**OBJECTIVE:** Each line that holds the word "stack" should be returned.
* begin *
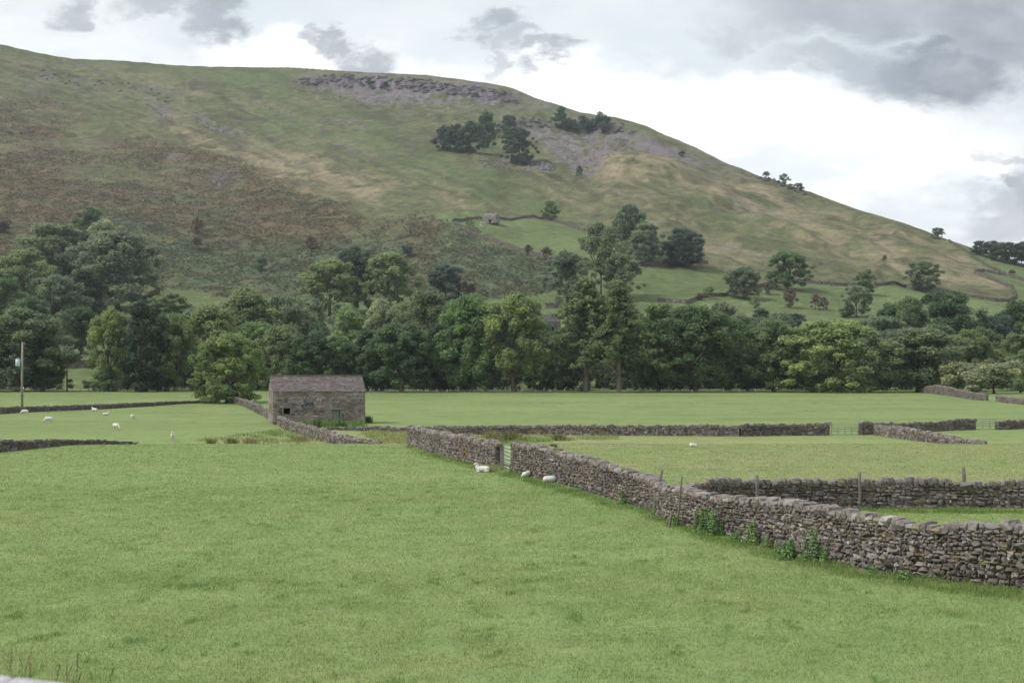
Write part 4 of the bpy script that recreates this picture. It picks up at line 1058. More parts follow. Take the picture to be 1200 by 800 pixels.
for k, px, b, top, w, c, lab in [
 ('thorn0', 703, 138, 131, 8, 'grey', 'tiny skyline thorn above the right scar'),
 ('thorn1', 898, 210, 201, 9, 'grey', 'left one of three thorns on the skyline knoll'),
 ('thorn0', 919, 216, 204, 12, 'grey', 'middle one of three thorns on the skyline knoll'),
 ('bush1', 934, 223, 215, 16, 'grey', 'low right one of three thorns on the skyline knoll'),
 ('small1', 1099, 280, 267, 14, 'grey', 'wind bent tree on the skyline left of the skyline wood'),
 ('small0', 1149, 299, 283, 20, 'blue', 'leftmost tree of the skyline wood'),
 ('small1', 1162, 303, 283, 22, 'blue', 'second tree from the left in the skyline wood'),
 ('small2', 1173, 307, 285, 20, 'dark', 'third tree from the left in the skyline wood'),
 ('small0', 1184, 309, 285, 22, 'blue', 'fourth tree from the left in the skyline wood'),
 ('small1', 1196, 312, 284, 22, 'blue', 'fifth tree from the left in the skyline wood, at the photo edge'),
 ('small2', 1209, 315, 285, 22, 'dark', 'tree of the skyline wood just beyond the right edge'),
]: tree(k, px, b, top, w, c, lab, G5)

# dark undergrowth between the riverside trunks
rng = np.random.default_rng(77)
n = 900
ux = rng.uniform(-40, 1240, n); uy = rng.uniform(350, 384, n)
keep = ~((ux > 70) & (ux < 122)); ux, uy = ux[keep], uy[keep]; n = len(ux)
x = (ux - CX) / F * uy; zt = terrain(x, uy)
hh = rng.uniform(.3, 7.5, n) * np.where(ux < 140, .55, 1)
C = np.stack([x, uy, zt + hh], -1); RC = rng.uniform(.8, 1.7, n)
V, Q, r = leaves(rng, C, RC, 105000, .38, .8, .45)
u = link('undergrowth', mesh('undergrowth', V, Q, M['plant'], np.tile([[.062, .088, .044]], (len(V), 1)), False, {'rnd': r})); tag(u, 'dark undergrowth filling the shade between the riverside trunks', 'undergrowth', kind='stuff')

# ------------------------------------------------------------------ bracken and boulders on the hill
Yh2 = YY.ravel(); ok = (Yh2 < 1700) & (np.abs(xx.ravel() / Yh2) < .42)
bw = np.where(ok, brk_mask.ravel(), 0) ** 1.5 * (Yh2 ** .9); bw = bw / bw.sum()
nb = 62000
k = rng.choice(len(bw), nb, p=bw)
bx = xx.ravel()[k] + rng.normal(0, 1.0, nb); by = YY.ravel()[k] + rng.normal(0, 2.5, nb); bz = terrain(bx, by)
cl = fbm(bx / 7, by / 10, 201, 3)
sel = cl > -.35; bx, by, bz, cl = bx[sel], by[sel], bz[sel], cl[sel]; nb = len(bx)
bcol = 1.5 * hc.reshape(-1, 3)[k][sel] * rng.uniform(.85, 1.2, (nb, 1)) * (1 + .12 * cl[:, None])
rus = (fbm(bx / 16, by / 22, 203, 3) + .25 * rng.normal(size=nb)) > .42
bcol[rus] = bcol[rus] * .65 + np.array([.135, .102, .066]) * .35
C = np.stack([bx, by, bz + .15], -1); RC = rng.uniform(.35, .85, nb) * (1 + .4 * np.clip(cl, 0, 1))
nl = nb * 6; kk = np.repeat(np.arange(nb), 6)
d = rng.normal(size=(nl, 3)); d[:, 2] = np.abs(d[:, 2]) * .8 + .15; d /= np.linalg.norm(d, axis=1, keepdims=True)
p_ = C[kk] + d * RC[kk][:, None] * np.array([1, 1, .75]) * rng.uniform(.6, 1, (nl, 1))
nr = d + rng.normal(0, .4, (nl, 3)); nr /= np.linalg.norm(nr, axis=1, keepdims=True)
t = rng.normal(size=(nl, 3)); t -= nr * (t * nr).sum(1, keepdims=True); t /= np.linalg.norm(t, axis=1, keepdims=True); b = np.cross(nr, t)
a = (RC[kk] * rng.uniform(.45, .8, nl))[:, None]
V = np.stack([p_ - t * a, p_ + b * a * .55, p_ + t * a - nr * a * .25, p_ - b * a * .55], 1).reshape(-1, 3)
bo = link('bracken', mesh('bracken', V, np.arange(nl * 4).reshape(-1, 4), M['plant'], np.repeat(bcol[kk], 4, 0), False, {'rnd': np.repeat(np.clip(.5 + rng.normal(0, .16, nl), 0, 1), 4)}))
tag(bo, 'russet and green bracken covering the lower hillside', 'bracken', kind='stuff')
# loose limestone blocks
pts = []
def scatter(poly, n, rmin, rmax, seed):
    rg = np.random.default_rng(seed); xs = [q[0] for q in poly]; ys_ = [q[1] for q in poly]; c = 0
    while c < n:
        a, b2 = rg.uniform(min(xs), max(xs)), rg.uniform(min(ys_), max(ys_))
        if poly_d(np.array([a]), np.array([b2]), poly)[0] > 0:
            q = P(a, b2); pts.append((q.x, q.y, q.z, rg.uniform(rmin, rmax) ** 1.0)); c += 1
scatter([(628, 190), (652, 194), (650, 202), (632, 199)], 70, .5, 1.5, 1)
scatter([(560, 184), (606, 192), (640, 200), (600, 202), (565, 196)], 90, .3, 1.0, 2)
scatter([(222, 136), (250, 146), (290, 160), (265, 161), (235, 148)], 110, .3, .9, 3)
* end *
**TASK RESPONSE:**
C = np.stack([x, uy, zt + hh], -1); RC = rng.uniform(.8, 1.7, n)
C = np.stack([bx, by, bz + .15], -1); RC = rng.uniform(.35, .85, nb) * (1 + .4 * np.clip(cl, 0, 1))
V = np.stack([p_ - t * a, p_ + b * a * .55, p_ + t * a - nr * a * .25, p_ - b * a * .55], 1).reshape(-1, 3)